Computer Crime Research Center


Combating cyber-terrorism

Date: June 02, 2008
By: Mohd Noor Amin

As many as 30 countries will be represented in Malaysia starting today at a global conference aimed at improving the world's capacity to prevent and respond to a threat that many governments have only begun to acknowledge — cyber-terrorism. This event is the largest ministerial-level gathering ever organized against this threat.

Cyber-terrorism is starkly different from common Internet crimes like identity theft and money fraud in that it can involve use of technology to divert or destroy systems and infrastructure, cause injury or death and undermine economies and institutions. To accomplish their goals, cyber-terrorists target the computer systems that control air traffic, electric power grids, telecommunications networks, military command systems and financial transactions.

The world was shocked by the despicable attacks and loss of innocent life on Sept. 11, 2001, carried out by 19 airplane hijackers on a suicide mission. But that tragedy, horrific as it was, could be dwarfed by just one or two skilled Internet users who don't even set foot in their target country. It is frightening to imagine the human and economic toll if the computer systems that control air traffic, nuclear power plants or major dams were brought down or thrown into confusion by cyber-terrorists.

Ironically, the more wired a country is, the more vulnerable it is to massive harm. Last year in small but highly wired Estonia, a three-week wave of signals from outside the country shut down the country's water treatment plants, disrupted its banking system, attacked government agencies and threatened lasting harm with neither warning nor explanation.

After delivering the closing address at the World Conference on Information Technology in Texas two years ago, Malaysia's Prime Minister Abdullah Ahmad Badawi came back to Malaysia preoccupied with how best to prevent and respond to these serious threats affecting global cyberspace. This is a particularly serious threat for Malaysians, since information technology is at the heart of our nation's growing economy and these cyber threats could do us great harm.

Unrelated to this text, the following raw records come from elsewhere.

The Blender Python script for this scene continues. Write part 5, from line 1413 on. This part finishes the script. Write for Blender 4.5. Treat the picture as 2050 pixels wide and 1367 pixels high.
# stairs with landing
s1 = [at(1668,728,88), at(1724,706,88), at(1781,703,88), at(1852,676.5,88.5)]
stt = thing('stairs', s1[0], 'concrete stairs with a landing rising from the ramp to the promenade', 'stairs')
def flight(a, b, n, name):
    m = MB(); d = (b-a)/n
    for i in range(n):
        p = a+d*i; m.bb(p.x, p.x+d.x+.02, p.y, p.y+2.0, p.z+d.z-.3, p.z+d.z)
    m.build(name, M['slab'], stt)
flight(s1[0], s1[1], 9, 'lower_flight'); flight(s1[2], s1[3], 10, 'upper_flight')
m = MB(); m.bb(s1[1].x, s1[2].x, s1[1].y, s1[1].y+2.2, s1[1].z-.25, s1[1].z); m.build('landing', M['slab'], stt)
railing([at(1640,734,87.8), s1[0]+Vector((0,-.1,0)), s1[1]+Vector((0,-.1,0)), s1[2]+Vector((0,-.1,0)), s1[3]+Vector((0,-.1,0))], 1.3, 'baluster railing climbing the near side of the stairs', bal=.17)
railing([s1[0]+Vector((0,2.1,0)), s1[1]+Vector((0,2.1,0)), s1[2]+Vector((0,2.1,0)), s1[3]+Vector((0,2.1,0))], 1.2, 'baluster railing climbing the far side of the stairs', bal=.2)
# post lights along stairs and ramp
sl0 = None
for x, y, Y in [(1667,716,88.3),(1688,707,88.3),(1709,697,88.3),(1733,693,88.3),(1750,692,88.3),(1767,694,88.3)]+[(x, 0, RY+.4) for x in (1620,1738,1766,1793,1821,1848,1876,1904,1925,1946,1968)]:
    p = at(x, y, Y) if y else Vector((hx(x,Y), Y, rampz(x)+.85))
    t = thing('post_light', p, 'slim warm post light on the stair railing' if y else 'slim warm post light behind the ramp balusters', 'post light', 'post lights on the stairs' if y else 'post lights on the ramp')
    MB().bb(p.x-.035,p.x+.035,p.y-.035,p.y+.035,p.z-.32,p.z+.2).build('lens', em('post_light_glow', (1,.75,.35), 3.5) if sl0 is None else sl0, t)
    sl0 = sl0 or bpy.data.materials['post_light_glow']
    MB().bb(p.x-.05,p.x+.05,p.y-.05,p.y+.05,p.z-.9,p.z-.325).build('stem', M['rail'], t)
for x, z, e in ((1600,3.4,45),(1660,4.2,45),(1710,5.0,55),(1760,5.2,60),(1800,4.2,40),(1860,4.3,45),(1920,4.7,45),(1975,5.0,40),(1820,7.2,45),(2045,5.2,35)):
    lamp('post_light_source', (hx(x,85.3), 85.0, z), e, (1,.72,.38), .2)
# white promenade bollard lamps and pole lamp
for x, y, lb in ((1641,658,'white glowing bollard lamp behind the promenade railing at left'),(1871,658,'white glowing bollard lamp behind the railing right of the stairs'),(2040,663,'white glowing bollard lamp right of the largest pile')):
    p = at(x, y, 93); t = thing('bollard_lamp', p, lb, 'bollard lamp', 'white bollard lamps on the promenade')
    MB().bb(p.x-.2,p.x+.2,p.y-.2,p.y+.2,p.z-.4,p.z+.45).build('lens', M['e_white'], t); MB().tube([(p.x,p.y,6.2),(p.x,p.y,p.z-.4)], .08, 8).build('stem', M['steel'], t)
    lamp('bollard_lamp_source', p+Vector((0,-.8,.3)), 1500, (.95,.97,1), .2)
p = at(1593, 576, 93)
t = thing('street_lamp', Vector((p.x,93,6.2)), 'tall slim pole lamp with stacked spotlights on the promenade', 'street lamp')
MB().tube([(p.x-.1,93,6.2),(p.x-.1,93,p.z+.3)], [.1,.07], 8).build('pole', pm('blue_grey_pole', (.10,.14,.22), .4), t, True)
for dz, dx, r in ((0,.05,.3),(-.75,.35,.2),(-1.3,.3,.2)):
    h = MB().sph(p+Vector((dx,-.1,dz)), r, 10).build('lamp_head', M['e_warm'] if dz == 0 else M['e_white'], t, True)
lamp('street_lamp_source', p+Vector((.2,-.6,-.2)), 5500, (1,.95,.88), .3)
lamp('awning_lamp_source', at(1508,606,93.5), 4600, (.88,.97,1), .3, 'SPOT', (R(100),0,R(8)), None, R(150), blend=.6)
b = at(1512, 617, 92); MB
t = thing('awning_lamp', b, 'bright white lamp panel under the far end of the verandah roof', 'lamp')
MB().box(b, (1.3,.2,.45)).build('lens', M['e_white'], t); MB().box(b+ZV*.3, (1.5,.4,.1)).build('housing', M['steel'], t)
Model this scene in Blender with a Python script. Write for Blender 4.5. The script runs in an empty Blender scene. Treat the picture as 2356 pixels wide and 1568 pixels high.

After consulting experts in our region and leaders in global technology companies and academia, we took the first steps to establish the International Multilateral Partnership Against Cyber-Terrorism (IMPACT), an effort to coax the world's governments into collaboration on cyber-security. Since the Internet knows no national boundaries, no country, acting alone, can adequately protect itself from cyber-terrorism.

The result is the first World Cyber-Security Summit, today through Thursday in Kuala Lumpur, bringing together top government officials from highly wired countries of the Americas, Europe and Asia, and from still developing parts of the world, as well as an impressive roster of academic and industry experts on Internet security.